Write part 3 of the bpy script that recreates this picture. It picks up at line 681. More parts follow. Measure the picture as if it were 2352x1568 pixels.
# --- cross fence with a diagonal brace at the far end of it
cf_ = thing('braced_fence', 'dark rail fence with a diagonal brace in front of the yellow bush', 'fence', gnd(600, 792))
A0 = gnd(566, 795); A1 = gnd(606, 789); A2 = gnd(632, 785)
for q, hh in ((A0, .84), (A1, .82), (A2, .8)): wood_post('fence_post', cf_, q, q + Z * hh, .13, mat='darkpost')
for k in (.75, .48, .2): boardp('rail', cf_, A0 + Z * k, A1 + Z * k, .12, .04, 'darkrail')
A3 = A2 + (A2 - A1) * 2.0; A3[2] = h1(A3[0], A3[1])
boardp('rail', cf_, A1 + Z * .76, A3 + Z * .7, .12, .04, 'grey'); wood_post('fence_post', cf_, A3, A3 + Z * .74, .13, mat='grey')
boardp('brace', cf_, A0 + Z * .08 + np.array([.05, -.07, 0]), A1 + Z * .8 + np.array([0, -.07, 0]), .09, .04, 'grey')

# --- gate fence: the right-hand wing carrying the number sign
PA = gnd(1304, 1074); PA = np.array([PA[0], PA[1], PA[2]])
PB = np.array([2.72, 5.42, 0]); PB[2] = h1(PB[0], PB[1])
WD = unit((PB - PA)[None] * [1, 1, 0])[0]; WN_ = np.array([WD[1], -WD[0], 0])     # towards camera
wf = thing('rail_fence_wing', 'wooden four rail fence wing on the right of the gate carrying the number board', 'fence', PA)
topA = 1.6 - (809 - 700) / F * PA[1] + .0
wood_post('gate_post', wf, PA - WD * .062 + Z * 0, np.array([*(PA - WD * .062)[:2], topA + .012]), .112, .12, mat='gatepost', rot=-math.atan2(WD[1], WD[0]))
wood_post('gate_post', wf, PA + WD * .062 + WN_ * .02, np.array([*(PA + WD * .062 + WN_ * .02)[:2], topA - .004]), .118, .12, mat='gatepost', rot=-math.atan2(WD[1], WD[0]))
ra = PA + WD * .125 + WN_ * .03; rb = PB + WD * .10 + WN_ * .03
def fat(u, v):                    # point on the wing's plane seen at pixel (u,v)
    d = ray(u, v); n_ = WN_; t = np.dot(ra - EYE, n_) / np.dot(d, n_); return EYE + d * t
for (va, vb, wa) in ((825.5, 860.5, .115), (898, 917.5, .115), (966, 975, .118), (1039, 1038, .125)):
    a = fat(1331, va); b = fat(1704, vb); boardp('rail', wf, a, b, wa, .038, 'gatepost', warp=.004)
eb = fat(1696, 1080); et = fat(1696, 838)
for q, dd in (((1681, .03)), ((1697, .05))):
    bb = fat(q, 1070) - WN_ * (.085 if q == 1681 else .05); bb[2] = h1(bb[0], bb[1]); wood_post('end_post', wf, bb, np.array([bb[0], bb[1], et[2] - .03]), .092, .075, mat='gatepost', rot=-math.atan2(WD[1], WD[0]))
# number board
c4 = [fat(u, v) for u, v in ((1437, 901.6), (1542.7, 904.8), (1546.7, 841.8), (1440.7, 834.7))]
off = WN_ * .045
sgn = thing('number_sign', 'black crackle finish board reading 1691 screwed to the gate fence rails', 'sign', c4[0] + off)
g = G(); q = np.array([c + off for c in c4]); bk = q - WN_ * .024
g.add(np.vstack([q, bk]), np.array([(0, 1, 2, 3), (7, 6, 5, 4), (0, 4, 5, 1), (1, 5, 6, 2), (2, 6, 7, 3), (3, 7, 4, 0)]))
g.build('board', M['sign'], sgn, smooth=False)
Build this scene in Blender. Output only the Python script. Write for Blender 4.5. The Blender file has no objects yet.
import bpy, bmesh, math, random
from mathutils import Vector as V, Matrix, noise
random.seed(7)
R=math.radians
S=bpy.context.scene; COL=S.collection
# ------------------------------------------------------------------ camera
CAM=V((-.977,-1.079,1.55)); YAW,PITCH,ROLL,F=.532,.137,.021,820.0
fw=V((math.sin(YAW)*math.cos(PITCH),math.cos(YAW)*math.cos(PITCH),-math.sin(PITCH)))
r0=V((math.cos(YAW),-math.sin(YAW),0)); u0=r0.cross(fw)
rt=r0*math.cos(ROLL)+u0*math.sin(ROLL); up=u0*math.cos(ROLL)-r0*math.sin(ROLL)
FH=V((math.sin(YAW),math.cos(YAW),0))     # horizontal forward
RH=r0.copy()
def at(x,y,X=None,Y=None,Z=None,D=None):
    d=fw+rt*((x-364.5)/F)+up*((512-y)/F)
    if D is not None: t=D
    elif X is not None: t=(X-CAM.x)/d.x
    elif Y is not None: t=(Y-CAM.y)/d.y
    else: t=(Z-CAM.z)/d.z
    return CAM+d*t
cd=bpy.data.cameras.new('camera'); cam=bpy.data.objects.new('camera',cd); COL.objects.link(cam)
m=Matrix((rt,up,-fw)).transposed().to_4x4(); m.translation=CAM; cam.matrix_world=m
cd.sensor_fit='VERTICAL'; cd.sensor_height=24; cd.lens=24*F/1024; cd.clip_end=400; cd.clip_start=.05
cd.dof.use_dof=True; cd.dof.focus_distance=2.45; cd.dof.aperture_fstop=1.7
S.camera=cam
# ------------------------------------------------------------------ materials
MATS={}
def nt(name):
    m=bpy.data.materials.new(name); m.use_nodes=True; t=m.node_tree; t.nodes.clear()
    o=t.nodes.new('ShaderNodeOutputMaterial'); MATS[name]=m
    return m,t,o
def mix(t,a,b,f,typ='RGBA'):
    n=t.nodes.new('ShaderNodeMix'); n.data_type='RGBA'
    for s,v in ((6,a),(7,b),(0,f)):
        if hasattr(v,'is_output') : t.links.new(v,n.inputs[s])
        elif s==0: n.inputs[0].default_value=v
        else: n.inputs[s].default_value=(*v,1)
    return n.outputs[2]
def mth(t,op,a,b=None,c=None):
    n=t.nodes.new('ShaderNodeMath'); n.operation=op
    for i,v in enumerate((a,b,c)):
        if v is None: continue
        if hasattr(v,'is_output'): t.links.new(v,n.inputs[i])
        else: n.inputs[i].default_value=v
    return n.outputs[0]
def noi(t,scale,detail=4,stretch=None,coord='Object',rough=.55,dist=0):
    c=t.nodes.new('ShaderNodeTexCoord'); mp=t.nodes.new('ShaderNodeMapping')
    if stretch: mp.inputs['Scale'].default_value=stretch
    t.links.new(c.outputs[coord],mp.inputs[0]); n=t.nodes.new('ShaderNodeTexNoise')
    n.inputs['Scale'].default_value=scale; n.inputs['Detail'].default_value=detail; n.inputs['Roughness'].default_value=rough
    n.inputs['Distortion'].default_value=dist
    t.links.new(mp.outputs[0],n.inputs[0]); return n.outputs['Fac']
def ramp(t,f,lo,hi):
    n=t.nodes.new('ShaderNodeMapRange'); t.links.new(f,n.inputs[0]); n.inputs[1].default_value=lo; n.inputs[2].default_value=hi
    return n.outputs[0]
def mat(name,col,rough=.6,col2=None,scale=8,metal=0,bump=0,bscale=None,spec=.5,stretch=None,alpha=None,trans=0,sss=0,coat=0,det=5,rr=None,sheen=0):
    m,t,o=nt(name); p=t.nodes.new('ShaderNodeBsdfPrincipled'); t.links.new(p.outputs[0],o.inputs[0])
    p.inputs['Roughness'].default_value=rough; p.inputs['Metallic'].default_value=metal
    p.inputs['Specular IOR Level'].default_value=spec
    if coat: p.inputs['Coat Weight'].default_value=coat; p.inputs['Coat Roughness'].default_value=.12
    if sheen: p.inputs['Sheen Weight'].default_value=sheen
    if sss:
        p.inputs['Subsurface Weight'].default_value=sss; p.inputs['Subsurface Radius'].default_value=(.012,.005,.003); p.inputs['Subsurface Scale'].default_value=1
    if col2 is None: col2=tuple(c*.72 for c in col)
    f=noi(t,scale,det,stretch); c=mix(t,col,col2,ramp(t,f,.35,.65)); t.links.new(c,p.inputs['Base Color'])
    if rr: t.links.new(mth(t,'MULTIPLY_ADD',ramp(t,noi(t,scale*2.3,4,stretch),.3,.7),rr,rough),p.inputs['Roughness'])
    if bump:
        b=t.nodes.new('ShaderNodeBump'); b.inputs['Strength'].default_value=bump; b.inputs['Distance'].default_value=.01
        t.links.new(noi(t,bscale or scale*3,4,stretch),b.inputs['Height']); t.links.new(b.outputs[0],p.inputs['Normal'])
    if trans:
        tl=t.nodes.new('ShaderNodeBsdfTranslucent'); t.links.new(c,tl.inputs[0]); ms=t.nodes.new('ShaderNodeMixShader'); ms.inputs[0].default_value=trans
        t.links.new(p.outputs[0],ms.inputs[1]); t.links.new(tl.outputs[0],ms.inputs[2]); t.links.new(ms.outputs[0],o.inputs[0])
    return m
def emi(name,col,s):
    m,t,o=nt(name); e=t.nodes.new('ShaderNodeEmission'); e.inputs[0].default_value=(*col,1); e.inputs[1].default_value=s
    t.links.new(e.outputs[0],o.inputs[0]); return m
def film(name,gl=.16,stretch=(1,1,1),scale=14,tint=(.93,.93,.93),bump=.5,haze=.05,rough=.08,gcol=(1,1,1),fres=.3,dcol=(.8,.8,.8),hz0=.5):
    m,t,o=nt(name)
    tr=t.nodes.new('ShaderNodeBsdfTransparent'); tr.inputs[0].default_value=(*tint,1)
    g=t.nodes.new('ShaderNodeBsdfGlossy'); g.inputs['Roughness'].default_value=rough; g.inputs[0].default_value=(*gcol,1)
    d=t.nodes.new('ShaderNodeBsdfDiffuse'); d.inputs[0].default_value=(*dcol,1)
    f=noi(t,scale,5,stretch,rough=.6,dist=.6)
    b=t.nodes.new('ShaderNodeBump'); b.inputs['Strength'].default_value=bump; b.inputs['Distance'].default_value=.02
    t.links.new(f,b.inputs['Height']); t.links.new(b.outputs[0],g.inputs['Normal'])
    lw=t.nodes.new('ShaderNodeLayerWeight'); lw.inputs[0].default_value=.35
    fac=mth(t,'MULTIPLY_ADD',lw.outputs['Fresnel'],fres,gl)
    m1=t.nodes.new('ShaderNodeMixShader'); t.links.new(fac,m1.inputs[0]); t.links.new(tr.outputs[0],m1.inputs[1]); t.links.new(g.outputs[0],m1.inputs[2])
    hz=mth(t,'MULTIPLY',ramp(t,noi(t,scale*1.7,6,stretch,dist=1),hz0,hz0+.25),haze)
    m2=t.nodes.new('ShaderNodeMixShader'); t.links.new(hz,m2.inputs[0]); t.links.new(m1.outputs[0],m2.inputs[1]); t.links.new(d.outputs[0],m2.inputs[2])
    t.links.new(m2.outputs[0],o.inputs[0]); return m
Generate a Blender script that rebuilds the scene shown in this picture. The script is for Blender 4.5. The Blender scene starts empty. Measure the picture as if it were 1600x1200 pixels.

* * *

- SHORT TASK:
Beginning at the top of the data, please return every line until and including the line containing "boardp('brace', cf_, A0", copied exactly, and nothing past it.

- FULL RESPONSE:
Write part 3 of the bpy script that recreates this picture. It picks up at line 681. More parts follow. Measure the picture as if it were 2352x1568 pixels.
# --- cross fence with a diagonal brace at the far end of it
cf_ = thing('braced_fence', 'dark rail fence with a diagonal brace in front of the yellow bush', 'fence', gnd(600, 792))
A0 = gnd(566, 795); A1 = gnd(606, 789); A2 = gnd(632, 785)
for q, hh in ((A0, .84), (A1, .82), (A2, .8)): wood_post('fence_post', cf_, q, q + Z * hh, .13, mat='darkpost')
for k in (.75, .48, .2): boardp('rail', cf_, A0 + Z * k, A1 + Z * k, .12, .04, 'darkrail')
A3 = A2 + (A2 - A1) * 2.0; A3[2] = h1(A3[0], A3[1])
boardp('rail', cf_, A1 + Z * .76, A3 + Z * .7, .12, .04, 'grey'); wood_post('fence_post', cf_, A3, A3 + Z * .74, .13, mat='grey')
boardp('brace', cf_, A0 + Z * .08 + np.array([.05, -.07, 0]), A1 + Z * .8 + np.array([0, -.07, 0]), .09, .04, 'grey')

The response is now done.